Cuba’s Cimex Stores, Ready to Open, Will Sell Food Products in Dollars

State stores in Cuba are preparing to begin marketing goods in freely convertible currency. (Facebook)

14ymedio bigger14ymedio, Havana, 14 July 2020 — Cuba’s government-owned hard currency stores will now market food and hygiene products, as confirmed by 14ymedio sources from the state corporation Cimex. Most provincial capitals are currently preparing premises to operate in freely convertible currency including the sale of these basic necessities.

“In the city of Sancti Spíritus the state markets selling in Cuban pesos and hard currency have little on the shelves, there are only bottles of water and rum, but the two largest stores in the city are closed and preparing to open with products for sale in freely convertible currency,” says Maikel, a resident of the city.

“Through the windows, you can already see the shelves of these well stocked stores filled with toiletries, such as soaps, gels, shampoo and deodorants; there are also foods that have not reached the other stores in a while,” added the native of Espiritu. “People are concerned that now you have to have dollars to buy food.”

The so-called convertible currency stores began to open late last year in an attempt by the Cuban government to collect income from abroad, given the lack of liquidity in the national economy. In this trade network, cash is not accepted, only magnetic cards issued by state banks.

Initially these premises were tested in Havana with the marketing of high-end appliances such as split air conditioners, flat screen TVs, washing machines, parts for vehicles and electric motorcycles. These options were expanded in February of this year, when cars, PCs, laptops, computer parts and pieces, security systems, electric generators, heaters, cold storage, minibars, range hoods, and lawn mowers were included in the products for sale.

But until now, toiletries and food have not been offered in this network of hard currency stores. “Little by little, new stores will be incorporated and the assortment will be expanded to other products and supplies,” a source from the Cimex Corporation, the state group managed by the military that is in charge of this type of sales, confirmed to this newspaper.

“Anyone who has a bank account, deposits currency or receives it and has their magnetic card will be able to buy in these stores, as they have been up to now. The novelty is that they will now have a broader catalog of merchandise,” adds the Cimex employee.

In Santiago de Cuba, customers also maintain that several stores, in the most central streets of the city, are currently closed for conversion into convertible currency stores as are others that are already operating under that system. “This is how the La Plaza store is right now once it started requiring payment with bank cards,” protests a user on the social network Facebook.

One of the stores that will be set up for sale in foreign currency in the city of Sancti Spíritus. (14ymedio)

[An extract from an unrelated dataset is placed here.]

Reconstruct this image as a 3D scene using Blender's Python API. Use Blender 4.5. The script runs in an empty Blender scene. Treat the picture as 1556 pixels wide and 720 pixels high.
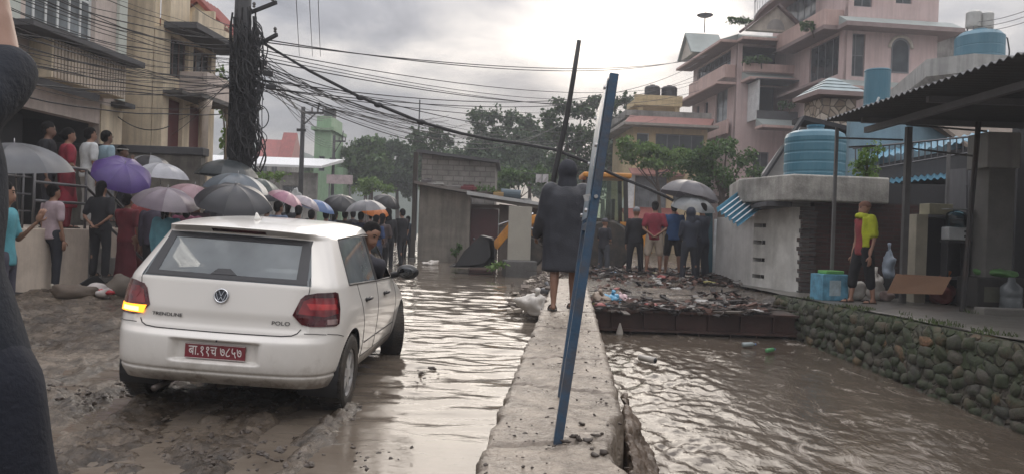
import bpy, bmesh, math, random
from math import sin, cos, pi, radians, sqrt, atan2, exp
from mathutils import Vector, Matrix, noise, geometry
from mathutils.bvhtree import BVHTree
RND = random.Random(7)
S = bpy.context.scene
COL = S.collection
V = Vector

# ------------------------------------------------------------------ camera
FPX, CX, CY, HOR, ROLL, CAMZ = 1153.0, 778.0, 360.0, 352.0, radians(2.0), 1.25
_p = (CY - HOR) / FPX
FWD = V((0, cos(_p), -sin(_p)))
_u0 = V((0, sin(_p), cos(_p)))
RGT = V((1, 0, 0)) * cos(ROLL) + _u0 * sin(ROLL)
UPV = V((-1, 0, 0)) * sin(ROLL) + _u0 * cos(ROLL)
CAMP = V((0, 0, CAMZ))

def ray(px, py):
    return FWD + RGT * ((px - CX) / FPX) - UPV * ((py - CY) / FPX)

def G(px, py, Y):
    """point seen at photo pixel (px, py) that lies Y metres down the street"""
    d = ray(px, py)
    return CAMP + d * (Y / d.y)

def GZ(px, py, z):
    d = ray(px, py)
    return CAMP + d * ((z - CAMZ) / d.z)

cam_data = bpy.data.cameras.new('camera')
cam = bpy.data.objects.new('camera', cam_data)
COL.objects.link(cam)
cam_data.sensor_width = 36.0
cam_data.lens = 36.0 * FPX / 1556.0
cam_data.clip_start = 0.05
cam_data.clip_end = 6000
m = Matrix((RGT, UPV, -FWD)).transposed().to_4x4()
m.translation = CAMP
cam.matrix_world = m
S.camera = cam

# ------------------------------------------------------------------ materials
def new_mat(name):
    mt = bpy.data.materials.new(name)
    mt.use_nodes = True
    nt = mt.node_tree
    for n in list(nt.nodes):
        nt.nodes.remove(n)
    out = nt.nodes.new('ShaderNodeOutputMaterial')
    return mt, nt, out

def N(nt, typ, **kw):
    n = nt.nodes.new(typ)
    for k, v in kw.items():
        if k in n.inputs:
            n.inputs[k].default_value = v
        else:
            setattr(n, k, v)
    return n

def L(nt, a, b):
    nt.links.new(a, b)

def ramp(nt, fac, stops):
    r = nt.nodes.new('ShaderNodeValToRGB')
    e = r.color_ramp.elements
    while len(e) > 1:
        e.remove(e[-1])
    for k, (p, c) in enumerate(stops):
        el = e[0] if k == 0 else e.new(p)
        el.position = p
        el.color = (c[0], c[1], c[2], 1) if not isinstance(c, (int, float)) else (c, c, c, 1)
    if fac is not None:
        L(nt, fac, r.inputs['Fac'])
    return r

MATS = {}
def mat(name, col, rough=0.75, var=0.18, scale=3.0, bump=0.15, bscale=30.0, metal=0.0, coat=0.0,
        dirt=None, dirt_amt=0.5, dirt_scale=1.2, spec=0.5, stretch=None, streak=0.0):
    """general weathered surface: noise-varied colour, blotches of dirt, fine bump"""
    if name in MATS:
        return MATS[name]
    mt, nt, out = new_mat(name)
    b = N(nt, 'ShaderNodeBsdfPrincipled')
    L(nt, b.outputs[0], out.inputs[0])
    tc = N(nt, 'ShaderNodeTexCoord')
    mp = N(nt, 'ShaderNodeMapping')
    L(nt, tc.outputs['Object'], mp.inputs['Vector'])
    if stretch:
        mp.inputs['Scale'].default_value = stretch
    n1 = N(nt, 'ShaderNodeTexNoise', Scale=scale, Detail=6.0, Roughness=0.65)
    L(nt, mp.outputs[0], n1.inputs['Vector'])
    c0 = [max(0, c * (1 - var)) for c in col[:3]]
    c1 = [min(1, c * (1 + var)) for c in col[:3]]
    r = ramp(nt, n1.outputs['Fac'], [(0.3, c0), (0.7, c1)])
    cur = r.outputs['Color']
    if dirt:
        n2 = N(nt, 'ShaderNodeTexNoise', Scale=dirt_scale, Detail=8.0, Roughness=0.7)
        L(nt, mp.outputs[0], n2.inputs['Vector'])
        r2 = ramp(nt, n2.outputs['Fac'], [(0.42, 0.0), (0.68, dirt_amt)])
        mx = N(nt, 'ShaderNodeMixRGB')
        L(nt, r2.outputs['Color'], mx.inputs['Fac'])
        L(nt, cur, mx.inputs['Color1'])
        mx.inputs['Color2'].default_value = (*dirt[:3], 1)
        cur = mx.outputs['Color']
    if streak:      # rain runs down the plaster
        m5 = N(nt, 'ShaderNodeMapping'); L(nt, tc.outputs['Object'], m5.inputs['Vector']); m5.inputs['Scale'].default_value = (3.2, 3.2, .22)
        n5 = N(nt, 'ShaderNodeTexNoise', Scale=1.5, Detail=7.0, Roughness=0.65); L(nt, m5.outputs[0], n5.inputs['Vector'])
        r5 = ramp(nt, n5.outputs['Fac'], [(0.36, 1 - streak), (0.56, 1.0)])
        x5 = N(nt, 'ShaderNodeMixRGB', blend_type='MULTIPLY', Fac=1.0)
        L(nt, cur, x5.inputs['Color1']); L(nt, r5.outputs['Color'], x5.inputs['Color2'])
        cur = x5.outputs['Color']
    L(nt, cur, b.inputs['Base Color'])
    rr = ramp(nt, n1.outputs['Fac'], [(0.2, max(0.02, rough - 0.12)), (0.8, min(1, rough + 0.12))])
    L(nt, rr.outputs['Color'], b.inputs['Roughness'])
    b.inputs['Metallic'].default_value = metal
    b.inputs['Specular IOR Level'].default_value = spec
    if coat:
        b.inputs['Coat Weight'].default_value = coat
        b.inputs['Coat Roughness'].default_value = 0.06
    if bump:
        n3 = N(nt, 'ShaderNodeTexNoise', Scale=bscale, Detail=5.0, Roughness=0.6)
        L(nt, mp.outputs[0], n3.inputs['Vector'])
        bp = N(nt, 'ShaderNodeBump', Strength=bump, Distance=0.03)
        L(nt, n3.outputs['Fac'], bp.inputs['Height'])
        L(nt, bp.outputs[0], b.inputs['Normal'])
    MATS[name] = mt
    return mt

def brick_mat(name, c1, c2, mortar, scale=1.0, bw=0.23, bh=0.075, axis='xz', rough=0.85, msize=0.012):
    if name in MATS:
        return MATS[name]
    mt, nt, out = new_mat(name)
    b = N(nt, 'ShaderNodeBsdfPrincipled', Roughness=rough)
    L(nt, b.outputs[0], out.inputs[0])
    tc = N(nt, 'ShaderNodeTexCoord')
    sp = N(nt, 'ShaderNodeSeparateXYZ')
    L(nt, tc.outputs['Object'], sp.inputs[0])
    ad = N(nt, 'ShaderNodeMath', operation='ADD')
    L(nt, sp.outputs['X'], ad.inputs[0]); L(nt, sp.outputs['Y'], ad.inputs[1])
    cb = N(nt, 'ShaderNodeCombineXYZ')
    L(nt, ad.outputs[0], cb.inputs['X']); L(nt, sp.outputs['Z'], cb.inputs['Y'])
    br = N(nt, 'ShaderNodeTexBrick', Scale=scale)
    br.inputs['Color1'].default_value = (*c1, 1)
    br.inputs['Color2'].default_value = (*c2, 1)
    br.inputs['Mortar'].default_value = (*mortar, 1)
    br.inputs['Mortar Size'].default_value = msize
    br.inputs['Brick Width'].default_value = bw
    br.inputs['Row Height'].default_value = bh
    L(nt, cb.outputs[0], br.inputs['Vector'])
    n1 = N(nt, 'ShaderNodeTexNoise', Scale=2.2, Detail=7.0, Roughness=0.7)
    L(nt, tc.outputs['Object'], n1.inputs['Vector'])
    r = ramp(nt, n1.outputs['Fac'], [(0.3, 0.55), (0.7, 1.15)])
    mx = N(nt, 'ShaderNodeMixRGB', blend_type='MULTIPLY', Fac=0.8)
    L(nt, br.outputs['Color'], mx.inputs['Color1']); L(nt, r.outputs['Color'], mx.inputs['Color2'])
    L(nt, mx.outputs[0], b.inputs['Base Color'])
    bp = N(nt, 'ShaderNodeBump', Strength=0.6, Distance=0.02)
    L(nt, br.outputs['Fac'], bp.inputs['Height'])
    bp.invert = True
    L(nt, bp.outputs[0], b.inputs['Normal'])
    MATS[name] = mt
    return mt

def glass_mat(name, tint=(0.5, 0.55, 0.55), rough=0.03, opaque=False, base=(0.02, 0.025, 0.03)):
    if name in MATS:
        return MATS[name]
    mt, nt, out = new_mat(name)
    if opaque:
        b = N(nt, 'ShaderNodeBsdfPrincipled', Roughness=rough)
        b.inputs['Base Color'].default_value = (*base, 1)
        n1 = N(nt, 'ShaderNodeTexNoise', Scale=1.5, Detail=3.0)
        tc = N(nt, 'ShaderNodeTexCoord')
        L(nt, tc.outputs['Object'], n1.inputs['Vector'])
        r = ramp(nt, n1.outputs['Fac'], [(0.35, [c * 0.6 for c in base]), (0.7, [c * 1.7 for c in base])])
        L(nt, r.outputs[0], b.inputs['Base Color'])
        L(nt, b.outputs[0], out.inputs[0])
    else:
        t = N(nt, 'ShaderNodeBsdfTransparent')
        t.inputs['Color'].default_value = (*tint, 1)
        g = N(nt, 'ShaderNodeBsdfGlossy', Roughness=rough)
        f = N(nt, 'ShaderNodeFresnel', IOR=1.5)
        mx = N(nt, 'ShaderNodeMixShader')
        L(nt, f.outputs[0], mx.inputs['Fac'])
        L(nt, t.outputs[0], mx.inputs[1]); L(nt, g.outputs[0], mx.inputs[2])
        L(nt, mx.outputs[0], out.inputs[0])
    MATS[name] = mt
    return mt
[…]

The customer published an image of the store with the shelves full of hygiene products that are barely found in the network of markets in national or Cuban convertible pesos. “It is a tremendous lack of respect that we have to risk our health standing in line for hours to buy soap in the Caribe Chain of Stores to pay in chavitos [Cuban convertible pesos] and that this is so easy if you have dollars,” laments Lydia Esther, another Internet user, indignant.

“We are going to open to the public next week with an offer of furniture, toiletries and food, the appliances will be sold in another store also in convertible currency,” confirmed by telephone an employee of the Management of the La Plaza Shopping Center. “We are now in the final preparations to train staff and implement the entire card payment system.”

“At first, there will also be limited quantities that each customer can buy of each product to avoid hoarding,” adds the worker, who confirms that frozen foods, canned foods, and a wide variety of cereals and sauces will be sold.

A practice that has spread among the customers of these stores is the informal “rental” of the card required for payment. This is an informal transaction between individuals which allows consumers who do not have a foreign currency bank account to shop in the store. They pay the owner of the hard currency bank card a percentage of the total amount of the purchase. This informal business could be extended in the coming weeks when the number of stores of this type grows significantly.

In recent months, the network of state stores has gone through moments of great shortages, long lines and rationing of the quantities that each consumer is allowed to buy.

In addition to the use of magnetic cards in US dollars in the state’s network of retail stores in the country and in the importing of merchandise through official entities, the authorities recently allowed non-residents on the Island to open accounts in convertible currency that they can use on the same conditions as those applied to residents.

For decades, the possession of foreign exchange was heavily penalized in Cuba. Until its authorization in 1993, possession of a foreign currency could carry a sentence of up to four years in prison.